When we make photographs, it's generally because something we saw and felt moved us to make them. And a truly successful photograph causes the viewer to see and feel something when he or she views it: perhaps what the photographer saw and felt when making the shot, or perhaps something unique and personal to the viewer.

Your photos won't always invoke in viewers what you saw and felt as you made them, because the viewers aren't you. But there's nothing wrong with that. The test is: Did the photograph cause the viewer to see and feel something?

When you see photographs you like, think about why you like them. Most likely it's because of what you see and feel when you view them. Why don't you like other photos? Because they either disturb you (which might well mean they have accomplished their maker's purpose), or far worse, because they don't cause you to feel anything.

Like other artists, the photographer has a goal: to produce a reaction in the viewer. Photographs can call attention to conditions that need attention (the role of the photojournalist), sell products (the role of the advertising photographer), or "just" bring a little beauty into the viewers' lives (the role of the fine-art photographer). In any event, the photographer's job is to use his/her skills and background to create images that attract the viewer through his/her experiences and background.

Photographers have a number of tools to help them accomplish their mission. Choice of camera, color or monochrome, film or digital, filters, exposure, shutter speed, aperture/depth of field, horizontal or vertical format (or square); lens focal length, shooting distance and perspective; lighting, special processing or digital post-shoot adjustments. But your most important photographic tool is your "eye."

By the way, post-shooting efforts (conventional or digital) are legitimate. Even Ansel Adams used filters and non-standard exposures when he shot, altered development when he processed his film, and dodged and burned when he made the prints. He realized what all great artists realize: What matters is the final image, not how you got there. (The one caveat here is that you should never try to pass off a manipulated image as a straight one—if the photo is art, anything goes; if it's scientific or journalistic, it should be "honest.")
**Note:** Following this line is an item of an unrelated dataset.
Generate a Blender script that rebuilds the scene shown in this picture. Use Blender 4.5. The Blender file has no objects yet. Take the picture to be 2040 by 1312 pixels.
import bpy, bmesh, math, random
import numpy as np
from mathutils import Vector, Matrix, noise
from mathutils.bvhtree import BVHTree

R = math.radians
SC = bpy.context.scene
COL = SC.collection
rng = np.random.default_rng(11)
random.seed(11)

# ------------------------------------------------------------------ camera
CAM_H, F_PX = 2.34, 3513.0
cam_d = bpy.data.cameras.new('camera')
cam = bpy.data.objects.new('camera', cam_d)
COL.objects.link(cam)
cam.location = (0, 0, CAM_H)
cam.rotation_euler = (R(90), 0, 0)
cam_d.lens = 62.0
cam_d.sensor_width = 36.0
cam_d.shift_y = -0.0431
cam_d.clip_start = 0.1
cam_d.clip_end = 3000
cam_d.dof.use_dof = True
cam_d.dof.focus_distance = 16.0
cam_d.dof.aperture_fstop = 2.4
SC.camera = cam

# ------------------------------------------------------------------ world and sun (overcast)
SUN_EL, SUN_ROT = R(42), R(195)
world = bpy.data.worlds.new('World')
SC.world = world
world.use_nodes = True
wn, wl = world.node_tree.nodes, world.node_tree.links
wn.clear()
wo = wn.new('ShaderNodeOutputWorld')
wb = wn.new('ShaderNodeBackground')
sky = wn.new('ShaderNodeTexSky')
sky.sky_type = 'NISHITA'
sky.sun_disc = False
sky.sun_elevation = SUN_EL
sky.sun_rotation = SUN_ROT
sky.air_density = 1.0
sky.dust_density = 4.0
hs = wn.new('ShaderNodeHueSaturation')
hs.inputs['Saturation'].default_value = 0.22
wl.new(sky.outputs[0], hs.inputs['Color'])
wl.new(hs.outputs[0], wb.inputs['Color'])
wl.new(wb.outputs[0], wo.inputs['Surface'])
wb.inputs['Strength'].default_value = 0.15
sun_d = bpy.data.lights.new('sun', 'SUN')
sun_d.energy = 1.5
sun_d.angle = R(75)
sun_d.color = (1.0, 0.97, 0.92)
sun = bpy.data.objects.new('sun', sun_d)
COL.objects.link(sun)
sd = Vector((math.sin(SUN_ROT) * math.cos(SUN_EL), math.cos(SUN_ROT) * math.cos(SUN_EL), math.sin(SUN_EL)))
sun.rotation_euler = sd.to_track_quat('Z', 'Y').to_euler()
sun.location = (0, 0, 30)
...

Before we get into the "meat," some advice: First, don't get discouraged if not all of your shots meet your expectations. No one shoots nothing but great shots—not even the big-name all-time greats. The photographers who work carefully with large-format cameras generally get a higher percentage of "keepers" than users of 35mm cameras, by working slowly and carefully (they'd better—a single sheet of 8x10 film costs more than a 36-exposure roll of the same film in 35mm!), but even Ansel Adams and his compatriots missed sometimes. Second, don't be afraid to try new things—some will work, more won't, but that's how you learn. Try it, examine the results, and apply what you learn. (And just because the photo isn't an award-winner, doesn't mean it has no value—it could be very meaningful to you). Finally, don't forget that you do photography because it's fun. Going out and looking and discovering and figuring out how to record your vision are the point. Sure, it's great to come back with great pictures, but photography is not just a means to an end; it's an end in itself. Enjoy it!